Trump'ın tehditleri sonucu değiştirmedi. Tek tek aramalarla
yapılan baskıya rağmen dünya devletleri, ABD'yi yalnız bıraktı.
Genel Kurul 128 kabul, 9 ret ve 35 çekimser oyla Türkiye ve Yemen
öncülüğündeki tasarıyı kabul etti. Böylece, Güvenlik Konseyi'nin
478 sayılı kararı bir kez daha teyit edildi.
İki devletli çözüme ve "Madrid şartnamesini, Arap Barış
İnisiyatifi'ni ve Ortadoğu Dörtlüsü Yol Haritası'nı temel alan
kapsamlı, adil ve kalıcı bir barışa" duyulan inanç
pekiştirildi.
Elbette, bugünkü güç dengeleri açısından ABD'nin baskısı olmadan
İsrail'i barış sürecine zorlamak mümkün görünmüyor.

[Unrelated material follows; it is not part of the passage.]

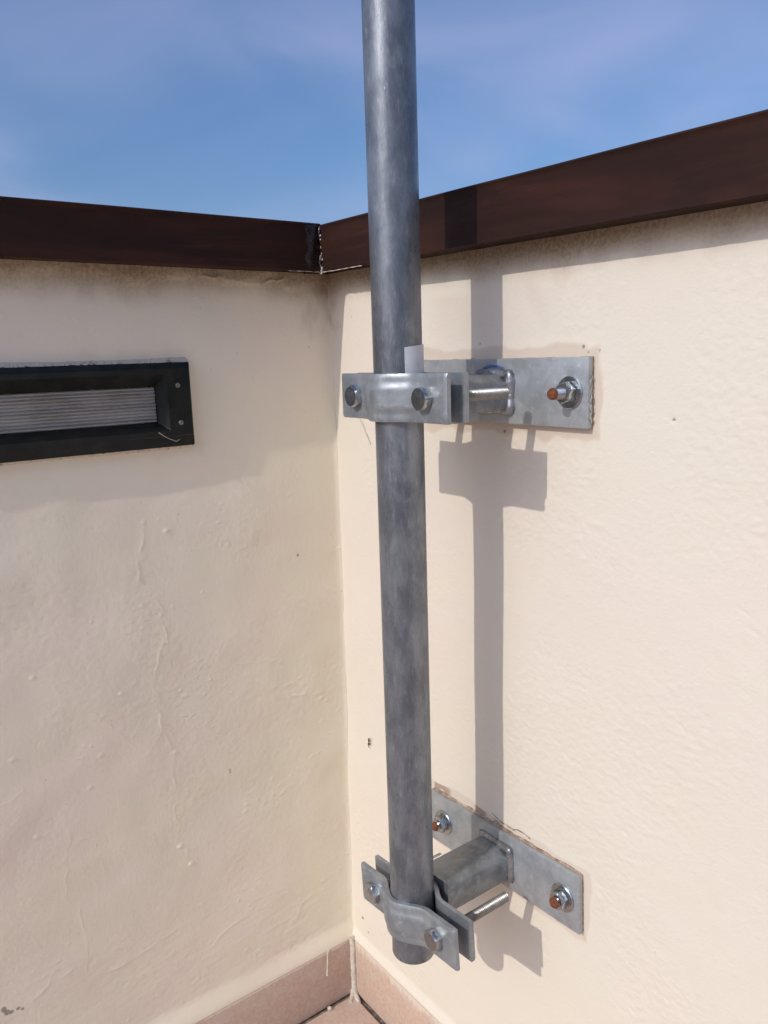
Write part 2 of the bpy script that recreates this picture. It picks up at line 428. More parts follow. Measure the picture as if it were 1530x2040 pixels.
bare = np.maximum(bare, 0.18 * (1 - sstep(0.0, 0.05, np.abs(Xg - 0.245) - 0.02)) * sstep(-0.01, 0.03, Zg) * (1 - sstep(0.05, 0.06, Zg)))
rust = 0.55 * sstep(0.6, 1.6, n_e + 0.3) * rect_halo(0.190, -0.552, 0.408, -0.488, 0.004, n_d)
rust = np.maximum(rust, 0.55 * sstep(0.03, 0.0, Xg) * sstep(0.055, 0.095, Zg) * sstep(-0.4, 1.0, n_e))
spot = np.zeros_like(Xg)
for (sx_, sz_, r_) in ((0.058, 0.044, .0011), (0.031, -0.761, .0018), (0.043, -0.776, .0011), (0.055, -0.773, .0010), (0.483, -0.055, .0008), (0.271, 0.008, .0007), (0.304, -0.074, .0009), (0.413, -0.002, .0008), (0.396, 0.002, .0009), (0.401, -0.003, .0008), (0.271, 0.061, .0008)):
    d = np.hypot(Xg - sx_, (Zg - sz_)) + 0.0006 * n_e; spot = np.maximum(spot, 0.9 * (1 - sstep(r_ * 0.6, r_ * 1.4, d)))
    Y += 0.0006 * (1 - sstep(r_ * 0.5, r_ * 2.0, d))
tint = 0.35 * sstep(0.3, 1.5, n_f) + 0.5 * sstep(-0.50, -0.78, Zg + 0.03 * n_f) * 0.6
P = np.stack([Xg, Y, Zg], -1)
grid_mesh('plaster', P, M['plaster_r'], wall_r, dict(dirt_shade=np.clip(dirt_shade, 0, 1), bare=bare, rust=rust, spot=spot, tint=np.clip(tint, 0, 1)))
bm = bmesh.new(); box(bm, -0.20, 4.0, 0.004, 0.20, -ZF - 0.02, ZTOPW)
from_bm('wall_core', bm, M['plaster_r'], wall_r)

# ---- left parapet wall (plane x = 0, bellied towards the middle)
wall_l = empty('parapet_wall', W(0.0, -0.3, -ZF), 'shaded cream rendered parapet wall on the left with the slot light', 'wall')
NL = 700
ys = np.concatenate([np.linspace(-4.0, -0.60, 14), np.linspace(-0.565, 0.015, NL)])
NZ = 1180
zs = np.linspace(-ZF - 0.02, ZTOPW, NZ)
Yg, Zg = np.meshgrid(ys, zs, indexing='ij')
du = 0.58 / (NL - 1); dv = (ZTOPW + ZF + 0.02) / (NZ - 1); nu, nv = NL, NZ
bz = [-0.95, -0.80, -0.676, -0.525, -0.42, -0.311, -0.18, -0.092, -0.054, 0.0065, 0.066, 0.112]
bx = [0.0008, 0.0015, 0.0035, 0.0062, 0.0102, 0.0128, 0.0130, 0.0128, 0.0122, 0.0115, 0.0090, 0.0065]
# smooth the belly so that its slope is continuous
zi = np.linspace(-0.95, 0.112, 2000); xi = np.interp(zi, bz, bx); kz = np.exp(-0.5 * (np.arange(-160, 161) / 60.0) ** 2); kz /= kz.sum()
xi = np.convolve(np.pad(xi, 160, mode='edge'), kz, 'valid')
belly = np.interp(Zg, zi, xi)
def pad(a):
    o = np.zeros_like(Yg); o[14:] = a; return o
Yd, Zd = Yg[14:], Zg[14:]
h = 0.00075 * fnoise(nu, nv, du, dv, 0.10, 0.09, 21) + 0.00034 * fnoise(nu, nv, du, dv, 0.030, 0.030, 22)
h += 0.000052 * fnoise(nu, nv, du, dv, 0.0046, 0.0040, 23) * (0.4 + sstep(-0.4, 1.2, fnoise(nu, nv, du, dv, 0.05, 0.05, 24)))
h += 0.000026 * fnoise(nu, nv, du, dv, 0.0022, 0.0022, 37) * (0.5 + sstep(-0.6, 1.0, fnoise(nu, nv, du, dv, 0.04, 0.04, 38)))
h += 0.000012 * fnoise(nu, nv, du, dv, 0.0016, 0.008, 25) * (0.3 + sstep(-0.2, 1.0, fnoise(nu, nv, du, dv, 0.06, 0.09, 26)))
low = sstep(-0.60, -0.72, Zd)
h += 0.000035 * fnoise(nu, nv, du, dv, 0.030, 0.003, 27, math.radians(8)) * (0.3 + low)
wob = 0.0026 * fnoise(nu, nv, du, dv, 0.009, 0.009, 28); wob2 = 0.0026 * fnoise(nu, nv, du, dv, 0.009, 0.009, 29)
ragged = sstep(-0.9, 0.9, fnoise(nu, nv, du, dv, 0.010, 0.010, 30))
RID = [
 [(-0.253,-0.170),(-0.253,-0.192),(-0.258,-0.205),(-0.262,-0.233),(-0.251,-0.239),(-0.246,-0.247),(-0.243,-0.257),(-0.238,-0.269),(-0.238,-0.287),(-0.236,-0.297),(-0.239,-0.313)],
 [(-0.243,-0.306),(-0.249,-0.328),(-0.252,-0.342),(-0.254,-0.360),(-0.251,-0.388),(-0.250,-0.406),(-0.254,-0.417)],
 [(-0.251,-0.400),(-0.239,-0.441),(-0.239,-0.479),(-0.242,-0.523),(-0.237,-0.564),(-0.227,-0.591)],
 [(-0.170,-0.352),(-0.134,-0.358),(-0.093,-0.364)],
 [(-0.106,-0.411),(-0.037,-0.426),(-0.002,-0.425)],
 [(-0.233,-0.366),(-0.216,-0.363),(-0.199,-0.357)],
 [(-0.423,-0.437),(-0.413,-0.437),(-0.400,-0.428)],
 [(-0.362,-0.468),(-0.359,-0.496),(-0.366,-0.532),(-0.371,-0.576)],
 [(-0.356,-0.583),(-0.355,-0.631),(-0.357,-0.671)],
 [(-0.346,-0.681),(-0.309,-0.681),(-0.281,-0.676),(-0.246,-0.667)],
 [(-0.417,-0.673),(-0.401,-0.663),(-0.392,-0.649)],
 [(-0.385,-0.662),(-0.372,-0.660)],
 [(-0.207,-0.715),(-0.193,-0.704),(-0.168,-0.695)],
 [(-0.348,-0.508),(-0.329,-0.513),(-0.312,-0.510)],
 [(-0.073,-0.159),(-0.052,-0.162),(-0.027,-0.167)],
 [(-0.222,-0.205),(-0.186,-0.207),(-0.155,-0.203)],
 [(-0.094,-0.744),(-0.081,-0.720),(-0.061,-0.711)],
 [(-0.405,-0.277),(-0.378,-0.310),(-0.349,-0.341),(-0.311,-0.381),(-0.291,-0.405)],
 [(-0.168,0.088),(-0.132,0.090),(-0.102,0.084),(-0.063,0.089)]]
for i, poly in enumerate(RID):
    d = seg_dist(Yd + wob * 0.5, Zd + wob2 * 0.5, poly)
    w_ = 0.0010 if i in (3, 5, 7, 8, 14, 15, 13) else 0.0013
    a_ = {0: .00030, 1: .00030, 2: .0002, 4: .00034, 9: .00030, 10: .00036, 12: .00026, 17: .00016, 18: .0010, 16: .00022, 11: .00028}.get(i, .00018)
    h += 1.3 * a_ * np.exp(-(d / w_) ** 2) * (0.15 + 0.85 * ragged) + 0.45 * a_ * np.exp(-(d / (4 * w_)) ** 2)
for i, (by, bz_) in enumerate([(-0.226,-0.181),(-0.239,-0.563),(-0.227,-0.591),(-0.153,-0.551),(-0.406,-0.391),(-0.292,-0.352),(-0.378,-0.310),(-0.236,-0.442),(-0.392,-0.485),(-0.038,-0.433),(-0.030,-0.438),(-0.320,-0.416),(-0.334,-0.450)]):
    h += (0.0011 if i < 3 else 0.0006) * np.exp(-(((Yd - by) / 0.0032) ** 2 + ((Zd - bz_) / 0.0024) ** 2) ** 1.4)
# little clusters of plaster nibs
nib = sstep(1.5, 2.4, fnoise(nu, nv, du, dv, 0.0040, 0.0030, 31)) * sstep(0.2, 1.2, fnoise(nu, nv, du, dv, 0.04, 0.04, 32)); h += 0.00035 * nib
tapy = sstep(-0.56, -0.52, Yd)
X = belly + pad(h * tapy)
# ragged lip of render under the coping
lip = sstep(0.080, 0.092, Zg + pad(0.004 * fnoise(nu, nv, du, dv, 0.02, 0.02, 33)))
X += 0.0016 * lip
# soft cove into the corner, and render carried over the skirting
X += 0.0022 * np.exp(-np.clip(-Yg, 0, 1) / 0.0035)
flt = sstep(ZSK + 0.030, ZSK + 0.0005, Zg)
X = X * (1 - flt) + flt * (TH_L - 0.0006); X = np.where(Zg < ZSK, 0.0, X)
X = np.where((Yg < -0.1925) & (Yg > -0.4525) & (Zg > -0.0855) & (Zg < -0.0040), -0.022, X)
n_d = pad(fnoise(nu, nv, du, dv, 0.02, 0.02, 34)); n_e = pad(fnoise(nu, nv, du, dv, 0.008, 0.014, 35)); n_f = pad(fnoise(nu, nv, du, dv, 0.08, 0.05, 36))
dirt_shade = (sstep(0.054, 0.100, Zg + 0.0022 * n_d + 0.0012 * n_e + 0.002 * n_f) ** 1.2) * (0.92 + 0.04 * n_f)  # same band on the left wall, dirt and painted shade together
dirt_shade = np.maximum(dirt_shade, 0.9 * sstep(-0.045, 0.0, Yg + 0.006 * n_d) * sstep(0.035, 0.085, Zg + 0.01 * n_e))
bare = 0.12 * (1 - sstep(0.004, 0.018, np.maximum(np.maximum(-0.45 - Yg, Yg + 0.189), np.maximum(-0.089 - Zg, Zg + 0.0005)) + 0.0015 * n_e))
rust = 0.55 * sstep(-0.03, 0.0, Yg) * sstep(0.055, 0.095, Zg) * sstep(-0.4, 1.0, n_e)
spot = np.zeros_like(Yg)
for (sy_, sz_, r_) in ((-0.171, -0.488, .0014), (-0.1705, -0.491, .0013), (-0.063, -0.237, .0010), (-0.445, -0.668, .0016), (-0.441, -0.673, .0015), (-0.437, -0.675, .0014), (-0.431, -0.675, .0015), (-0.427, -0.678, .0013)):
    d = np.hypot(Yg - sy_, Zg - sz_) + 0.0012 * n_e; spot = np.maximum(spot, 0.6 * (1 - sstep(r_ * 0.4, r_ * 1.2, d)))
tint = np.clip(sstep(-0.16, -0.01, Yg + 0.02 * n_f) * sstep(0.02, -0.15, Zg) * 0.4 + 0.12 * n_f, 0, 1)
P = np.stack([X, Yg, Zg], -1)[::-1]
rv = lambda a: np.clip(a, 0, 1)[::-1]
grid_mesh('plaster', P, M['plaster_l'], wall_l, dict(dirt_shade=rv(dirt_shade), bare=rv(bare), rust=rv(rust), spot=rv(spot), tint=rv(tint)))
bm = bmesh.new(); box(bm, -0.20, -0.030, -4.0, 0.0035, -ZF - 0.02, ZTOPW)
from_bm('wall_core', bm, M['plaster_l'], wall_l)

# ---- copings: folded brown flashing with a rolled top lip and a hem
AL, AR = 0.051, 0.0345
def coping(name, parent, along, lab):
    bm = bmesh.new(); n = 90
    rings = []
    for i in range(n + 1):
        s_ = (i / n) ** 1.6 * 4.0
        wv = 0.0007 * math.sin(s_ * 9.0) + 0.0004 * math.sin(s_ * 31 + 1)
        if along == 'x':
            u = AL - 0.0004 + s_; zb = 0.0948 - 0.0083 * min(u, 1.2); zt = 0.1446 - 0.0080 * min(u, 1.2); a = AR
        else:
            u = -(AR - 0.0004) - s_; zb = 0.0947 - 0.0046 * max(u, -1.2); zt = 0.1456 - 0.0024 * max(u, -1.2); a = AL
        o = a + wv
        prof = [(o - 0.006, zb + 0.002), (o - 0.0032, zb + 0.0005), (o - 0.0008, zb), (o + 0.0004, zb + 0.0010), (o + 0.0002, zb + 0.003), (o - 0.0003, zb + 0.012), (o, zb + 0.025), (o - 0.0002, zt - 0.006),
                (o + 0.0004, zt - 0.0022), (o + 0.0012, zt - 0.0012), (o + 0.0010, zt), (o - 0.001, zt + 0.0008), (o - 0.01, zt + 0.0012), (-0.24, zt + 0.010), (-0.24, zb), (-0.2, zb + 0.004)]
        ring = []
        for (d, z) in prof:
            ring.append(bm.verts.new((u, -d, z) if along == 'x' else (d, u, z)))
        rings.append(ring)
    m_ = len(rings[0])
    for a_, b_ in zip(rings, rings[1:]):
        for k in range(m_): bm.faces.new((a_[k], a_[(k + 1) % m_], b_[(k + 1) % m_], b_[k]))
    bm.faces.new(rings[0]); bm.faces.new(rings[-1][::-1])
    o = from_bm(name, bm, M['coping'], parent, smooth=0.6)
    o['label'] = lab; return o
cop_r = coping('coping', wall_r, 'x', 'sunlit brown painted metal coping')
cop_l = coping('coping', wall_l, 'y', 'shaded dark brown painted metal coping')
# the corner block where the two copings meet
bm = bmesh.new(); box(bm, -0.24, AL - 0.0015, -AR + 0.0015, 0.24, 0.0965, 0.1450)
from_bm('coping_corner', bm, M['coping'], wall_l)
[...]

Yine de "Doğu Kudüs başkentli Filistin devleti" fikrinin
uluslararası toplum nezdinde haklılığını gösteren bu karar yeni bir
dönemin başlangıcı olarak tarihin sayfalarına geçecek.

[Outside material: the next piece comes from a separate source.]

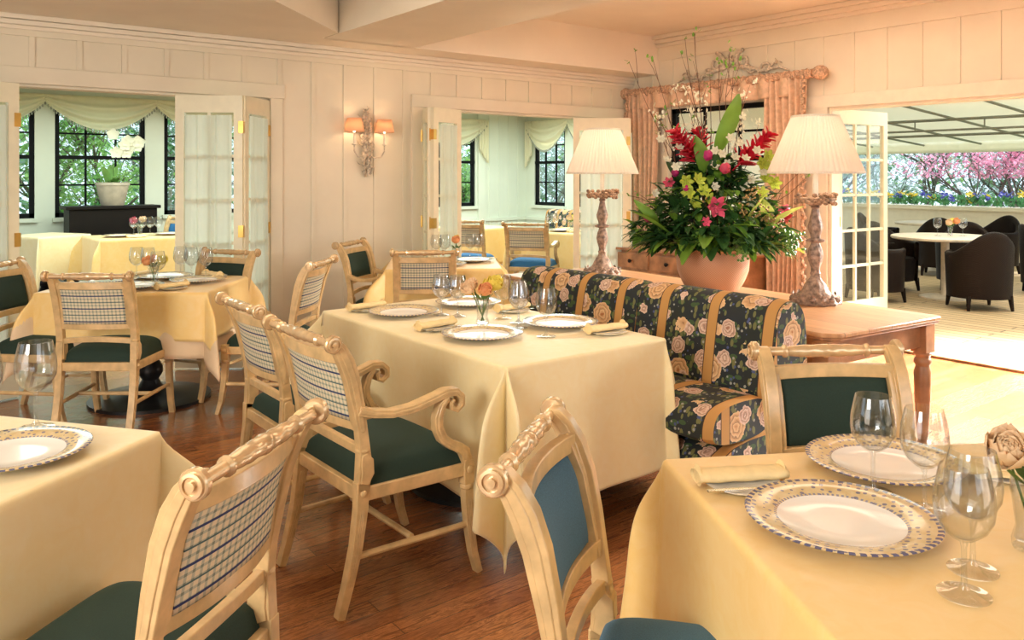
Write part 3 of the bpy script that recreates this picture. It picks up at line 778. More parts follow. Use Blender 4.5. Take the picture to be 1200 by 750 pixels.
# ------------------------------------------------------------------ tableware
plate_p = MB().lathe([(0, .006), (.06, .006), (.075, 0), (.085, .0), (.095, .006), (.14, .012), (.176, .020), (.178, .022), (.175, .0235), (.14, .0165), (.120, .013), (.112, .009), (.06, .0085), (0, .0085)], 72).build('dinner_plate', PLATE)
bread_p = MB().lathe([(0, .004), (.05, .004), (.06, 0), (.085, .010), (.087, .012), (.084, .012), (.058, .006), (0, .006)], 40).build('bread_plate', PORC)
def wine(name, s=1.0, rb=.041, m=GLASS, facet=0):
    P = [(0, .0005), (.030, .0005), (.036, .0015), (.036, .003), (.020, .006), (.008, .012), (.0042, .022), (.0036, .05), (.0038, .080), (.006, .090), (.016, .096), (.030, .110), (.039, .130), (rb, .150), (.0395, .175), (.035, .200), (.032, .215),
         (.0312, .215), (.034, .200), (.0385, .175), (rb-.0012, .150), (.0378, .130), (.029, .1115), (.015, .0985), (0, .096)]
    mod = (lambda a, k, z: 1+(.05*abs(sin(a*facet/2)) if (z > .03) else 0)) if facet else None
    return MB().lathe([(r*s*1.16, z*s) for r, z in P], 36, mod=mod).build(name, m)
wine_p = wine('wine_glass'); water_p = wine('water_goblet', .95, .043, CRYST, 12)
def napkin():
    mb = MB()
    def sp(u, v):        # rolled napkin along y
        a = v*2*pi*1.0; r = .019*(1+.10*sin(a*2+1))
        return (-.0+r*1.5*cos(a), -.105+.21*u, .015+r*.78*sin(a)+.001*sin(u*20))
    mb.grid(16, 24, sp)
    mb.grid(16, 3, lambda u, v: (-.024-.028*v+.004*sin(u*8), -.098+.19*u, .014-.008*v+.003*sin(u*11)))
    mb.lathe([(.0, .1002), (.012, .1002), (.018, .0995), (.024, .099)], 16, (0, 0, .017), axis='y')
    mb.lathe([(.0, -.1002), (.012, -.1002), (.018, -.0995), (.024, -.099)], 16, (0, 0, .017), axis='y')
    return mb.build('napkin', NAPK, None, sharp=75, solid=.0015)
nap_p = napkin()
knife_p = MB().ribbon([(-.10, .004), (-.02, .004), (.0, .004), (.08, .003), (.10, .003)], [.004, .004, .003, .0015, .001], [-.005, -.006, -.004, -.008, -.002], [.005, .006, .004, .008, .002]).build('butter_knife', STEEL, None)
TZ = .7495
def P_(proto, xy, label, cat, z=TZ, rz=0, group=None, scale=None): return inst(proto, (xy[0], xy[1], z), rz, label, cat, group, scale)
def cover(xy, rz, where, knife=True, z=TZ, nap='rolled yellow napkin'):
    P_(bread_p, xy, 'small white bread plate under the napkin %s' % where, 'plate', z, rz)
    d = (-sin(rz), cos(rz)); n = (cos(rz), sin(rz))
    P_(nap_p, (xy[0]-n[0]*.01, xy[1]-n[1]*.01), '%s %s' % (nap, where), 'napkin', z+.009, rz)
    if knife: P_(knife_p, (xy[0]+n[0]*.052, xy[1]+n[1]*.052), 'silver butter knife lying %s' % where, 'knife', z+.009, rz)
# central table
for xy, l in (((2.05, 2.87), 'patterned plate at the near left place of the central table'), ((2.50, 2.87), 'plain looking plate at the near right place of the central table'),
              ((2.07, 3.58), 'patterned plate at the far left place of the central table'), ((2.50, 3.63), 'patterned plate behind the roses on the central table')):
    P_(plate_p, xy, l, 'plate')
cover((1.99, 3.14), -1.45, 'between the two left places of the central table')
cover((2.54, 2.60), -1.65, 'at the right front corner of the central table')
cover((1.98, 3.80), -1.5, 'at the far left corner of the central table')
cover((2.56, 3.31), -1.5, 'behind the glasses on the central table')
for xy, l in (((2.205, 3.44), 'left crystal goblet of the far pair on the central table'), ((2.25, 3.36), 'right crystal goblet of the far pair on the central table'),
              ((2.30, 2.93), 'tall faceted goblet of the near group on the central table'), ((2.375, 3.03), 'back goblet of the near group on the central table'),):
    P_(water_p, xy, l, 'glass')
P_(wine_p, (2.27, 2.70), 'smooth wine glass nearest to the viewer on the central table', 'glass')
P_(wine_p, (2.39, 3.17), 'smooth wine glass right of the roses on the central table', 'glass')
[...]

Her şeyden önce, Trump'ın çıplak güce dayalı milliyetçi yaklaşımı
ABD'nin küresel rolü hakkında geri dönüşü olmayan bir meşruiyet
krizi doğurdu. ABD'nin Kudüs oylamasında BM'de yaşadığı yalnızlık
sadece suratları buruşturacak bir yenilgi değil.